ECLI:NL:GHAMS:2006:AY6569
Gerechtshof Amsterdam
- Hoger beroep
- J. Deuring
- A. Aalders
- M. Laméris-Tebbenhoff Rijnenberg
- Rechtspraak.nl
Hoger beroep tegen veroordeling door politierechter in Amsterdam na vernietiging door de Hoge Raad
In deze zaak heeft het gerechtshof te Amsterdam, nevenzittingsplaats Leeuwarden, op 28 juli 2006 uitspraak gedaan in hoger beroep. De behandeling van de zaak in hoger beroep begon op 24 februari 2005, waarna het hof op 10 maart 2005 een arrest heeft gewezen. Tegen dit arrest heeft de verdachte op 24 mei 2005 beroep in cassatie ingesteld. De Hoge Raad heeft op 28 februari 2006 het arrest van het gerechtshof vernietigd en de zaak teruggewezen naar het hof om opnieuw te worden berecht. Het hof concludeert dat er een geheel nieuwe behandeling van het hoger beroep moet plaatsvinden, aangezien de eerdere procedure als niet plaatsgevonden wordt beschouwd door de beslissing van de Hoge Raad.
De verdachte heeft op 13 juli 2006 het hoger beroep ingetrokken, terwijl de behandeling ervan was voorzien op 14 juli 2006. Het hof heeft na de uitspraak van de Hoge Raad geen onderzoek ten gronde gedaan. Gezien de intrekking van het hoger beroep door de verdachte, concludeert het hof dat de verdachte geen belang meer heeft bij een onderzoek. Ook is er geen belang van de strafvordering dat het onderzoek in hoger beroep vordert. Daarom heeft het hof de verdachte niet-ontvankelijk verklaard in zijn hoger beroep.

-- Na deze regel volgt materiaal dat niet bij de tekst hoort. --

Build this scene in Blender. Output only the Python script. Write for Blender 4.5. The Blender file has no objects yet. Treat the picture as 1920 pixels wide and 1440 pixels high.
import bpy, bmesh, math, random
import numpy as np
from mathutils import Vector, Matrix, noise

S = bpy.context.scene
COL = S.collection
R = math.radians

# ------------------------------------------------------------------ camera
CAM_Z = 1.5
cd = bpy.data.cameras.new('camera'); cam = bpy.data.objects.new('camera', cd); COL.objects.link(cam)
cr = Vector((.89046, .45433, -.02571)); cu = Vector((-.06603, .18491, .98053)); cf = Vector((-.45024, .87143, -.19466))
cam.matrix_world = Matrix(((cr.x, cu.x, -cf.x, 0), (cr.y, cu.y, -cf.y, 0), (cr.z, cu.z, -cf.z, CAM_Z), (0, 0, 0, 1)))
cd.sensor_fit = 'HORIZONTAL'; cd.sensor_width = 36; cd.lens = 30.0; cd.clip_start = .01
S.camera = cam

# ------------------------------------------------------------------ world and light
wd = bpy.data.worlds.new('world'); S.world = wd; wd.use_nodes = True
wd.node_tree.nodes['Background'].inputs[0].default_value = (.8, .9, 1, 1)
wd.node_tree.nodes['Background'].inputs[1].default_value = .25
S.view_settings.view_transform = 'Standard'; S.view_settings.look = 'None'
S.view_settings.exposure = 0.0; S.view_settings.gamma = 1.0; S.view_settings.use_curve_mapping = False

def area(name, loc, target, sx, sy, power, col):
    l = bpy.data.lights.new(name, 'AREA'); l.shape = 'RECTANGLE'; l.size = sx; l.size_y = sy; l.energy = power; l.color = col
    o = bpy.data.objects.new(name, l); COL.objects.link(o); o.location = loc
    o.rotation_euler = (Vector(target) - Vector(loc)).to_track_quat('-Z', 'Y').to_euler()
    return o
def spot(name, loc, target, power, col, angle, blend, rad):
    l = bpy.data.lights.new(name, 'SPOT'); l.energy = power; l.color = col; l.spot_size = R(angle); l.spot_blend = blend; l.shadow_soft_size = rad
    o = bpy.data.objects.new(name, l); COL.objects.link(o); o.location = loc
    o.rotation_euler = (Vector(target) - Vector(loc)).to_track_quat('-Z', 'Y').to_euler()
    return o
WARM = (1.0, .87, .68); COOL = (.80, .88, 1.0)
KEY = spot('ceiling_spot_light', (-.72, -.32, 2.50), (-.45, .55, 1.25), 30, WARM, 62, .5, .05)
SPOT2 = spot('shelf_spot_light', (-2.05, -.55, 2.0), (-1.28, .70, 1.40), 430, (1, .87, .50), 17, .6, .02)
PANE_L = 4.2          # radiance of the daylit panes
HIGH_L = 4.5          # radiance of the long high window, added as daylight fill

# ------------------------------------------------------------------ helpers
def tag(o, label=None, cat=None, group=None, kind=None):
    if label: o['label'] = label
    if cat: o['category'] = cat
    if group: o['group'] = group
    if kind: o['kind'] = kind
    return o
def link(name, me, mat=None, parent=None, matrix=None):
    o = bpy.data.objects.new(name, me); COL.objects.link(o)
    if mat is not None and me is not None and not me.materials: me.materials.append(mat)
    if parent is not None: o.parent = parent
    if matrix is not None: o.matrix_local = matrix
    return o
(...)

Het arrest is gewezen door een meervoudige strafkamer, waarbij de verdachte niet ter terechtzitting is verschenen. De politierechter in de rechtbank te Amsterdam had de verdachte eerder veroordeeld tot een straf, zoals in het vonnis is omschreven. De verdachte is op de voorgeschreven wijze en tijdig in hoger beroep gekomen, maar het hof heeft verstek verleend tegen de niet verschenen verdachte. De uitspraak van het hof is aldus gedaan, waarbij de voorzitter en de andere rechters buiten staat waren om het arrest mede te ondertekenen.